No extremo dessa ruptura, os responsáveis pelo Isis consideram, inclusive, que a própria noção dos direitos humanos é um produto do imperialismo ocidental. Mesmo porque, na visão islâmica, não é o indivíduo, e sim o coletivo que ganha sentido histórico. E este baseado na estrita e rigorosa negação do outro, recusando qualquer possível convivência da coletividade que não a do califado. Os encontros, por outro lado, que se desdobram diante dessa ameaça inédita atentam às possíveis fissuras que essa radicalidade leva aos seus quadros. Começa neles a despontar uma possível rebeldia em que se poderia localizar, já, a tensão emergente entre a Al Qaeda e o Isis.

Deparamos, na destruição das Torres Gêmeas, um movimento de afirmação da diferença entre as culturas, a partir da sufocação que o mundo islâmico teria enfrentado, desde os últimos séculos, frente ao domínio ocidental.

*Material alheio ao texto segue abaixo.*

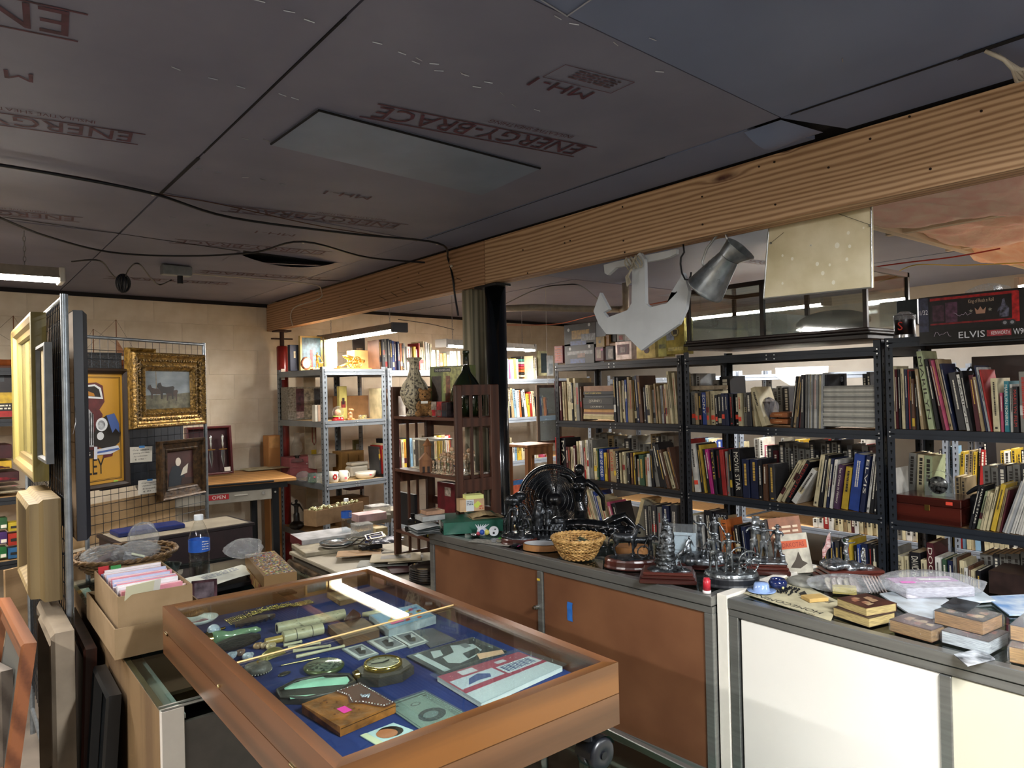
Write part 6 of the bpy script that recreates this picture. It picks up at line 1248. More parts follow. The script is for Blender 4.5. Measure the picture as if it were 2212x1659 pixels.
# fan standing between counter and shelves
fx = Vector((2.42, 2.23, 0)); fz = P(1183, 1078, X=2.42).z; o = thing('floor_fan', 'black round pedestal fan between the counter and the black shelves', 'fan', (2.42, P(1196, 1078, X=2.42).y, 0)); blk = mat('#0e0f13', .3, coat=.3)
Mf = T(0, 0, fz, .30-PI/2+.9, 0, 0) ; Mf = Matrix.Translation((0, 0, fz)) @ Matrix.Rotation(-.45, 4, 'Z') @ Matrix.Rotation(PI/2-.22, 4, 'X')
RF = .175
for zf, sgn in ((.035, 1), (-.055, -1)):
    b = MB()
    for i in range(120):
        a = 2*PI*i/120; b.tube([Mf @ Vector((r_*math.cos(a+r_*1.2*sgn), r_*math.sin(a+r_*1.2*sgn), zf-sgn*.03*(r_/RF)**2.5)) for r_ in (.03, .08, .13, RF)], .0017, 4)
    for rr in (.05, .07, .09, .11, .13, .15, .165): b.tube([Mf @ Vector((rr*math.cos(i*PI/20), rr*math.sin(i*PI/20), zf-sgn*.03*(rr/RF)**2.5)) for i in range(40)], .0018, 5, True)
    q = b.ob('grille_wires', blk, o); tag(q, kind='stuff')
MB().tube([Mf @ Vector((RF*math.cos(i*PI/24), RF*math.sin(i*PI/24), -.008)) for i in range(48)], .011, 8, True).ob('rim', blk, o)
MB().lathe([(0, .038), (.032, .036), (.034, .03), (0, .03)], 20, (0, 0, 0), Mf).ob('badge', blk, o); MB().lathe([(0, -.14), (.045, -.13), (.05, -.06), (0, -.06)], 20, (0, 0, 0), Mf).ob('motor', blk, o)
for k in range(3):
    a0 = k*2*PI/3; MB().surf(lambda u, v: tuple(Mf @ Vector(((.03+.125*u)*math.cos(a0+(v-.5)*1.1), (.03+.125*u)*math.sin(a0+(v-.5)*1.1), -.012+.022*(v-.5)*(1+u)))), 6, 6).ob('blade', mat('#1c1f26', .35), o)
MB().cyl((0, 0, 0), (0, 0, fz-.04), .014, 12).ob('pole', blk, o); MB().lathe([(0, 0), (.17, 0), (.16, .02), (.02, .04), (0, .04)], 28).ob('base', blk, o)
# basket with banknotes
c = P(1243, 1207, Z=ZC); basket('round honey-coloured wicker basket with an open woven band on the brown counter', (c.x+.015, c.y+.0, ZC+.002), .096, .075, '#c39a5c', '#8c6430', 1.0, .55, 13, 40, 0, (.42, .6), .0055)
for k in range(3):
    o = MB().surf(lambda u, v: ((u-.5)*.075, (v-.5)*.055, .004*math.sin(4*u+k)), 5, 3, None, False).ob('banknote', mat('#a9ad94', .7, var=.3, sc=60)); place(o, (c.x+.045, c.y-.015+.006*k, ZC+.05+.006*k), .5+.25*k, .5, .2); tag(o, 'folded banknote in the round wicker basket, %s' % ('undermost', 'middle', 'topmost')[k], 'banknote', 'banknotes in the basket')
# horses
def g(b):
    z = .03; mound(b, T(0, 0, z-.004), .082, .052, .012, 3, 12); horse(b, T(-.02, .0, z+.006, PI-.1), .085, .12, (.02, 0, 0, .06)); horse(b, T(.04, .018, z+.006, PI+.25), .07, -.2, (0, .05, .05, 0)); human(b, T(.07, -.012, z+.005, .5), .085, hat='cap', ra=(.0, .2, .1)); b.tube([T(.045, -.03, z+.03, .3, PI/2) @ Vector((.02*math.cos(t), .02*math.sin(t), 0)) for t in [i*.5 for i in range(13)]], .003, 6, True)
statue('dark pewter statuette of two horses on an oval mahogany base', 1363, 1224, FR, (.095, .062, .032, mahb), g, pewd, .0026, .002)
o = thing('oval_stand', 'pale wooden oval stand behind the horse statuette', 'stand', (P(1350, 1196, Z=ZC).x+.04, P(1350, 1196, Z=ZC).y, ZC), FR); MB().lathe([(0, 0), (1, 0), (.98, .024), (0, .026)], 32, (0, 0, 0), None, False, .07, .05).ob('wooden_base', lightb, o)
# tower
def g(b):
    R = random.Random(4); z = .032; mound(b, T(0, 0, z-.006), .078, .05, .018, 4, 14)
    b.tube([(-.006, 0, z), (-.006, 0, z+.08), (-.006, 0, z+.165)], [.034, .021, .008], 10)
    for k in range(11): zz = z+.008+.0145*k; r_ = .034-.0024*k; b.lathe([(r_*1.1, zz), (r_, zz+.004), (r_*.95, zz+.013), (r_*.4, zz+.0145)], 9, (-.006, .0, 0), T(0, 0, 0, k*.4))
    for k in range(40): a = R.uniform(0, 6.3); t = R.random(); r_ = .036-.026*t; b.ball((r_*math.cos(a)-.006, r_*math.sin(a), z+.01+.15*t), .0052, 4)
    b.cyl((-.006, 0, z+.16), (-.006, 0, z+.185), .006, 7, .002); b.tube([(.05, -.03, z+.005), (.03, -.03, z+.06)], .003, 5)
statue('pewter tower of piled figures on a stepped mahogany plinth at the counter front', 1443, 1252, FR, (.09, .062, .034, mahb, False), g, mat('#5c6063', .3, .85, var=.6, sc=90, bump=.4, col2='#1c1e20', thr=(.3, .6)), .0026)
q = P(1445, 1235, Z=ZC); o = thing('card_holder', 'clear slanted acrylic holder with a white printed card behind the pewter tower', 'card holder', (q.x+.085, q.y+.04, ZC+.0), FR-.15, None, -.25)
MB().cbox((-.06, -.002, .0), (.075, .0, .145), .001).ob('acrylic_sheet', glass('#e8ecee', .03, .2, .05), o); MB().box((-.055, .0005, .0), (.07, .0015, .115)).ob('card', flat('#dfe6ea'), o)
for k in range(5): scrawl((.0, -.003, .02+.008*k), (1, 0, 0), (0, 0, 1), .05, .003, 1, flat('#5a5f66'), o, 'small_print', rs=k)
scrawl((-.005, -.003, .102), (1, 0, 0), (0, 0, 1), .06, .004, 1, flat('#5a5f66'), o, 'small_print', rs=9)
# battle scene, cannon crew, reading group
def g(b):
    z = .014; mound(b, T(0, 0, z), .085, .06, .04, 5, 16); human(b, T(-.01, .02, z+.035, .2), .12, hat='cap', la=(.1, .1, -.1), lean=(.05, -.05)); human(b, T(.045, .015, z+.03, -.3), .13, coat=.35, la=(.02, .08, .1)); human(b, T(-.045, -.01, z+.025, .8), .09, kneel=True, lean=(-.1, -.1)); human(b, T(.02, -.03, z+.02, -.6), .09, seat=True); b.tube([(-.09, -.03, z+.02), (-.05, -.03, z+.05), (-.04, -.02, z+.08)], [.006, .012, .003], 7)
statue('pewter battle statuette with draped figures left of the cannon crew', 1522, 1228, FR, (.09, .065, .014, mahb), g, pew, .003, .003, ZC, .03, .03)
def wheel(b, M, r_, n=10, tr=.0035):
    b.tube([M @ Vector((r_*math.cos(i*PI/12), r_*math.sin(i*PI/12), 0)) for i in range(24)], tr, 6, True); b.cyl(M @ Vector((0, 0, -.006)), M @ Vector((0, 0, .006)), r_*.17, 10)
    for k in range(n): a = 2*PI*k/n; b.tube([M @ Vector((0, 0, 0)), M @ Vector((r_*math.cos(a), r_*math.sin(a), 0))], tr*.6, 5)
def g(b):
    z = .03; b.lathe([(0, z+.012), (.08, z+.012), (.086, z), (0, z)], 24, (0, 0, 0), None, True, 1, .7)
    human(b, T(-.055, -.006, z+.01, .2), .125, hat='wide', coat=.2, la=(.0, .12, .2), ra=(.18, .05, .12)); human(b, T(-.008, -.018, z+.01, -.1), .125, hat='wide', coat=.22, la=(.06, .08, .2), ra=(.16, .1, .0))
    M = T(.052, -.02, z+.045, .45, PI/2+.0); wheel(b, M, .036, 12, .0032); wheel(b, T(.03, .03, z+.045, .45, PI/2), .036, 12, .0032); b.cyl((-.02, .022, z+.055), (.09, -.012, z+.05), .012, 12, .008); b.cyl((.052, -.02, z+.045), (.03, .03, z+.045), .003, 8); b.tube([(.04, .005, z+.04), (-.03, .03, z+.012)], .007, 6); b.cyl((.018, -.036, z+.01), (.018, -.036, z+.034), .011, 10)
statue('pewter cannon crew statuette with a spoked wheel on an oval black base', 1580, 1262, FR+.05, (.088, .062, .032, flat('#13151a', .4)), g, mat('#7d8284', .28, .85, var=.6, sc=45, bump=.3, col2='#26292b', thr=(.3, .6)), .0022, .0018)
def g(b):
    z = .036; b.cbox((-.07, -.045, z-.002), (.07, .045, z+.006)); mound(b, T(0, 0, z), .065, .04, .012, 8); human(b, T(-.03, .005, z+.005, .1), .13, coat=.4, la=(.1, .08, .1)); human(b, T(.0, -.005, z+.005, -.1), .125, hat='wide', la=(.2, .02, -.05), ra=(.25, .05, -.02)); human(b, T(.045, -.01, z+.005, -.4), .12, hat='wide', coat=.25, ra=(.05, .1, .1)); b.box((.05, -.03, z), (.065, -.015, z+.03)); b.box((-.035, .0, z+.09), (-.01, .01, z+.15))
statue('pewter trio of standing figures on a stepped plinth right of the cannon crew', 1655, 1240, FR, (.078, .052, .038, mahb, False), g, pew, .0028, .0025, ZC, .02, .02)
c = P(1527, 1281, Z=ZC); o = thing('glue_bottle', 'small red dropper bottle with white foot on the glass counter', 'bottle', (c.x, c.y, ZC)); MB().lathe([(0, 0), (.0125, 0), (.0125, .009), (0, .009)], 18).ob('white_foot', flat('#d9d2cf', .4), o); MB().lathe([(0, .009), (.0115, .009), (.0115, .04), (.0095, .041), (.0095, .046), (0, .047)], 18).ob('red_cap', flat('#a8202e', .35), o); MB().box((-.013, -.002, .041), (.013, .002, .043)).ob('thumb_tab', flat('#a8202e', .35), o)
# leaning books at the back right end of the counter
c = P(1722, 1236, Z=ZC)
for k, (l, cc, w, h, dx, dy, t1, tc) in enumerate((('orange brown paperback with printed cover leaning at the back of the brown counter', '#8e5a3c', .105, .175, .03, .035, None, None), ('pale western paperback with a red title band leaning in front of the orange brown one', '#b9b2a0', .095, .13, -.01, -.01, 'DAKOTAS', '#b4502c'))):
    o = thing('paperback_book', l, 'book', (c.x+dx, c.y+dy, ZC), -1.05, None, -.28, -.16); b = MB(); b.box((-w/2, 0, 0), (w/2, .001, h)); b.box((-w/2, .021, 0), (w/2, .022, h)); b.box((-w/2, 0, 0), (-w/2+.001, .022, h)); b.ob('cover', mat(cc, .45, var=.2, sc=30), o); MB().box((-w/2+.002, .001, .001), (w/2-.001, .021, h-.001)).ob('pages', pages_m, o)
    if t1: MB().box((-w*.42, -.001, h*.62), (w*.45, -.0003, h*.83)).ob('title_band', flat(tc), o); text(t1, (-w*.36, -.0016, h*.66), (1, 0, 0), (0, 0, 1), w*.72, h*.12, flat('#7e2a1c'), o); poly_on(o, [(-.02, .02), (0, .045), (.012, .07), (.02, .04), (.035, .03), (.01, .015)], flat('#3a3024'), -.001)
    else: scrawl((-w*.4, -.001, h*.5), (1, 0, 0), (0, 0, 1), w*.8, h*.35, 4, flat('#c9b49a'), o, 'printed_title', rs=3)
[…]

Um novo terrorismo, entretanto, desses dias, não é mais o da garantia do confronto e sua possível estabilização, mas de eliminar-se o outro, na vitória última, da forma mais radical, do islamismo.

Diante dessa ameaça inédita, afinal, a interrogação que se abre, nesses últimos dias, e na sequencia do acordo de Obama com o Irã, é de se vão os Estados Unidos à liderança da ação armada e radical contra o Isis ou se deixarão a iniciativa às Nações Unidas. E o argumento básico em favor da última é o de que, até agora, a mobilização militar contra o Isis envolve, tão só, a cooperação de Washington com a União Europeia. A interrogação decisiva, neste momento, é de porque a totalidade dos países latino-americanos não foram a esse empenho. A distância geográfica e cultural não pode deixar o nosso continente à margem dessa consciência global, frente aos crimes inéditos contra a humanidade, nascidos sem volta, do Estado Islâmico.